New York Times
September 18, 2000

China Is Said to Rearrest Bishop Released for Clinton's '98 Visit

By ERIK ECKHOLM

BEIJING, Sept. 17 — An 81-year- old Roman Catholic bishop in southern China, who spent a total of more than 30 years in prison for his loyalty to the Vatican, was rearrested last week, a Catholic foundation in the United States said today.

The latest arrest of Bishop Zeng Jingmu of Jiangxi Province is a particular setback for the Clinton administration and a slap in the face for the Vatican.

In early 1998, as President Clinton prepared to visit China, American officials sought Bishop Zeng's early release from a labor camp, where he had been sent in 1995 for holding unauthorized religious services. When he was freed in May 1998, six months before his three-year sentence expired, President Clinton and other officials called his release a hopeful sign that Mr. Clinton's policy of constructive engagement with China was "bearing fruit," in the words of James R. Sasser, then the American ambassador to China.

Since his release, Bishop Zeng, who is described as frail by associates, has reportedly been kept under virtual house arrest, with tight police surveillance. But at midnight last Thursday, close to 60 security agents surrounded the bishop's house, entered it and seized him, said Joseph Kung, head of the Cardinal Kung Foundation in Stamford, Conn., which publicizes the persecution of China's so-called underground church.

Mr. Kung said in an interview that Bishop Zeng's associates had not yet been told why he was taken in. But Mr. Kung speculated that it was because of his continued intransigent stand against cooperating with the government-allied church. His foundation has reported the detentions or beatings of several other pro-Vatican priests in the last few months.

The arrest report coincided with the publicized visit to China by a high Vatican official. Cardinal Roger Etchegaray's attendance at a religious conference in Beijing last week had been widely interpreted as indicating a slight thaw in relations between China and the Vatican.

Since he was ordained as a priest in 1949, the year the Communists won power in China, Bishop Zeng has been one of the most steadfast opponents of the official "patriotic" church, which accepts the supremacy of the Communist Party and rejects the Pope's right to select bishops. Between 1955 and 1995, according to the Kung Foundation, he spent 30 years in prison. In the early 1990's, he became known for offering huge open-air Masses on a mountaintop, attended by tens of thousands of worshipers until the authorities clamped down.

The official church has about 70 bishops and claims five million members, while Vatican officials say that from five million to ten million Chinese follow the unauthorized Roman Catholic Church. In some regions, the two groups coexist, if uneasily, and many priests privately admit to having divided loyalties. But in regions with high concentrations of Catholics, relations between the government and the underground church are tense, according to the United States State Department's Sept. 5 report on religious freedom.

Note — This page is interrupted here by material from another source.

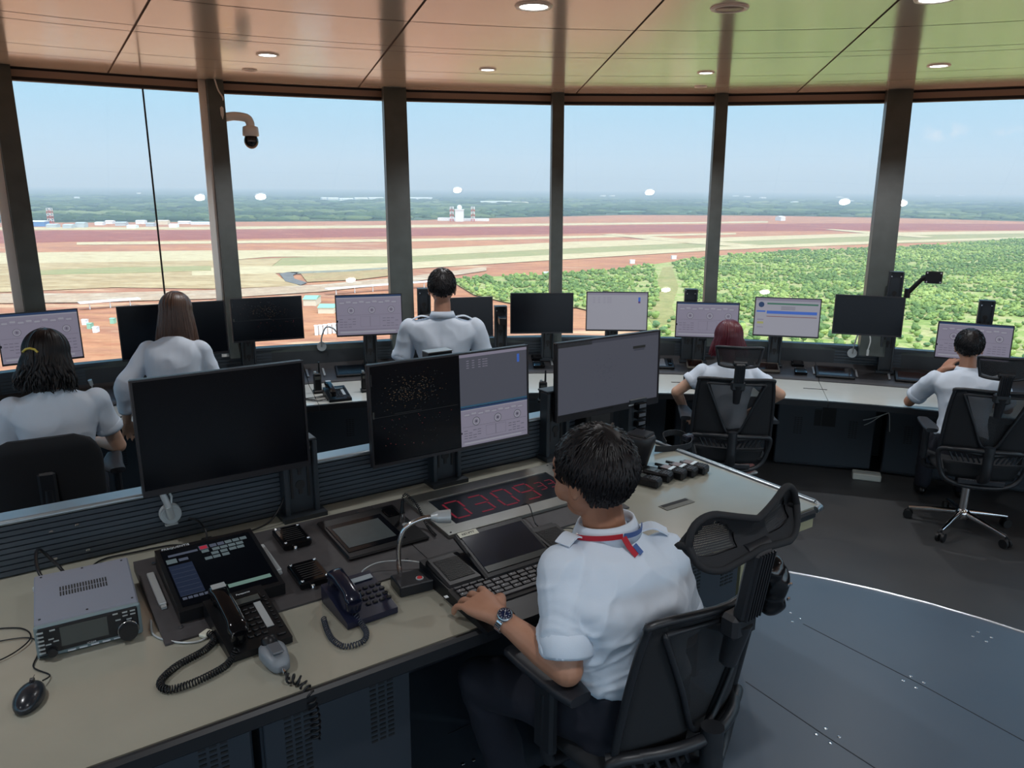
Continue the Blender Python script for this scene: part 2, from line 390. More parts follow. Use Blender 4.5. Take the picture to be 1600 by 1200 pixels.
def inside(x, y, poly):
    c = False; n = len(poly)
    for i in range(n):
        a, b = poly[i], poly[i - 1]
        if (a[1] > y) != (b[1] > y) and x < (b[0] - a[0]) * (y - a[1]) / (b[1] - a[1]) + a[0]: c = not c
    return c
fpoly = [(p.x, p.y) for p in fw]
def green(name, c, c2):
    return mat(name, c, .85, nz=c2, nscale=.35, spec=.15)
gm = [green('leaf_deep', srgb(104, 126, 76), srgb(122, 144, 82)), green('leaf_mid', srgb(130, 150, 84), srgb(150, 166, 92)),
      green('leaf_pale', srgb(156, 172, 96), srgb(176, 186, 110)), green('leaf_blue', srgb(100, 126, 86), srgb(118, 142, 92))]
bark = mat('bark', srgb(110, 96, 80), .9)
def blob(seed, n=9, k=6):
    rr = random.Random(seed); mb = MB()
    mb.ell((0, 0, .55), (.5, .5, .42), n, k)
    mb.ell((.2, .1, .75), (.33, .3, .3), n, k); mb.ell((-.22, -.1, .6), (.34, .3, .3), n, k)
    mb.v = [tuple(V(p) + V((rr.uniform(-.07, .07), rr.uniform(-.07, .07), rr.uniform(-.06, .06)))) for p in mb.v]
    mb.sm = [False] * len(mb.f)
    return mb
spots = []
rr = random.Random(3)
lo, hi = at(-100, 620, ZG).y, 2300
while len(spots) < 24000:
    y = 330 + (hi - 330) * rr.random() ** 1.5; x = rr.uniform(-250, 1900)
    if abs(x) > y * .95 + 60: continue
    if not inside(x, y, fpoly): continue
    if noise.noise(V((x * .03, y * .03, 3))) < -.30: continue
    tr = at(1040, 470, ZG)
    if abs(x - (tr.x / tr.y) * y - 6 * sin(y * .01)) < 13 and 640 < y < 1150: continue
    if y < 470 : continue
    if y < 640 and any((x - q[0]) ** 2 + (y - q[1]) ** 2 < 80 for q in spots if abs(q[1] - y) < 9): continue
    spots.append((x, y))
spots.sort(key=lambda p: p[0] ** 2 + p[1] ** 2)
protos = []
for k in range(4):
    b = blob(k); b.mi = [0] * len(b.f)
    b.cyl((0, 0, 0), (0, 0, .4), .05, .03, 6, 1)
    protos.append(b.mesh('scrub_tree', [gm[k], bark]))
for i, (x, y) in enumerate(spots[:300]):
    o = D.objects.new('scrub_tree', protos[int(rr.random() * 4)]); COL.objects.link(o)
    s = rr.uniform(3, 7); o.location = (x, y, ZG + 1.3); o.scale = (s, s, s * rr.uniform(.7, 1.05)); o.rotation_euler = (0, 0, rr.uniform(0, 6.28))
    tag(o, 'round green scrub tree in the nearest woodland right below the windows', 'tree', 'scrub trees nearest the tower')
small = []
for k in range(4):
    q = MB(); q.ell((0, 0, .5), (.55, .5, .45), 6, 4)
    rq = random.Random(k + 40); q.v = [tuple(V(p) * rq.uniform(.85, 1.2)) for p in q.v]; small.append(q)
far = MB()
for i, (x, y) in enumerate(spots[300:]):
    s = rr.uniform(2.2, 5.6); a = rr.uniform(0, 6.28); k = int(rr.random() * 4)
    M_ = Matrix.Translation((x, y, ZG + 1.3)) @ Matrix.Rotation(a, 4, 'Z') @ Matrix.Diagonal((s, s, s * rr.uniform(.6, 1), 1))
    mk = int(min(3, max(0, (noise.noise(V((x * .01, y * .01, 0))) + .5) * 2.2 + rr.uniform(-1, 1)))) 
    far.join(small[k], M_, mk)
far.sm = [False] * len(far.f)
tag(far.build('woodland', gm), 'wide green scrub woodland stretching to the airfield on the right', 'woodland', kind='stuff')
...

On Aug. 16, 1999, the Central Committee of the ruling Communist Party issued a document "calling on the authorities to tighten control of the official Catholic Church and to eliminate the underground Catholic Church if it does not bend to government control," according to the State Department report.

The Vatican and China broke off relations in the early 1950's over issues of papal authority and religious freedom.